Transcribe everything in the data word for word. Pictures are left out.
********************
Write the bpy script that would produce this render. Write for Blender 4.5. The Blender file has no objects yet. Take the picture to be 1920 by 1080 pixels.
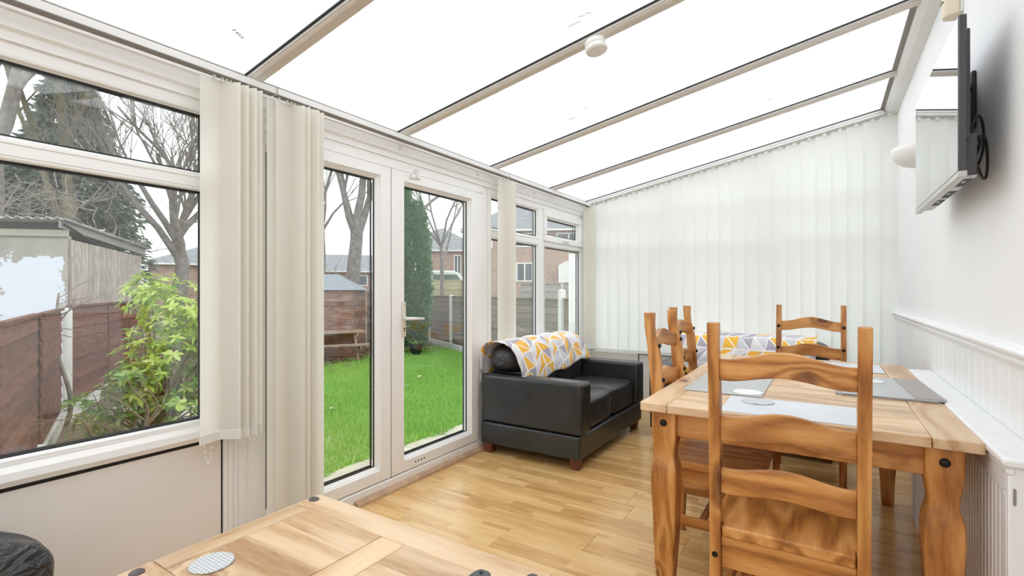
import bpy, math, random
import numpy as np
from mathutils import Vector, Matrix
random.seed(7)
SC = bpy.context.scene
COL = SC.collection
PI = math.pi

# ------------------------------------------------------------------ camera, sky, exposure
cam_d = bpy.data.cameras.new('camera')
cam_d.sensor_width = 36.0
cam_d.lens = 36.0 * 925.0 / 1920.0
cam_d.shift_y = 6.0 / 1920.0
cam_d.clip_start = 0.02
cam_d.clip_end = 400
cam = bpy.data.objects.new('camera', cam_d)
COL.objects.link(cam)
cam.location = (0, 0, 1.17)
cam.rotation_euler = (PI / 2, 0, math.atan(590.0 / 925.0))
SC.camera = cam

world = bpy.data.worlds.new('overcast_sky')
SC.world = world
world.use_nodes = True
wb = world.node_tree.nodes['Background']
wb.inputs[0].default_value = (0.94, 0.97, 1.0, 1)
wb.inputs[1].default_value = 1.5
SC.view_settings.view_transform = 'Standard'
SC.view_settings.look = 'None'
SC.view_settings.gamma = 1.0
SC.view_settings.use_curve_mapping = False
SC.view_settings.exposure = 0.6
SC.cycles.max_bounces = 14
SC.cycles.diffuse_bounces = 10
SC.cycles.glossy_bounces = 5
SC.cycles.transparent_max_bounces = 24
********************
FINAL ANSWER ::
Write the bpy script that would produce this render. Write for Blender 4.5. The Blender file has no objects yet. Take the picture to be 1920 by 1080 pixels.
import bpy, math, random
import numpy as np
from mathutils import Vector, Matrix
random.seed(7)
SC = bpy.context.scene
COL = SC.collection
PI = math.pi

# ------------------------------------------------------------------ camera, sky, exposure
cam_d = bpy.data.cameras.new('camera')
cam_d.sensor_width = 36.0
cam_d.lens = 36.0 * 925.0 / 1920.0
cam_d.shift_y = 6.0 / 1920.0
cam_d.clip_start = 0.02
cam_d.clip_end = 400
cam = bpy.data.objects.new('camera', cam_d)
COL.objects.link(cam)
cam.location = (0, 0, 1.17)
cam.rotation_euler = (PI / 2, 0, math.atan(590.0 / 925.0))
SC.camera = cam

world = bpy.data.worlds.new('overcast_sky')
SC.world = world
world.use_nodes = True
wb = world.node_tree.nodes['Background']
wb.inputs[0].default_value = (0.94, 0.97, 1.0, 1)
wb.inputs[1].default_value = 1.5
SC.view_settings.view_transform = 'Standard'
SC.view_settings.look = 'None'
SC.view_settings.gamma = 1.0
SC.view_settings.use_curve_mapping = False
SC.view_settings.exposure = 0.6
SC.cycles.max_bounces = 14
SC.cycles.diffuse_bounces = 10
SC.cycles.glossy_bounces = 5
SC.cycles.transparent_max_bounces = 24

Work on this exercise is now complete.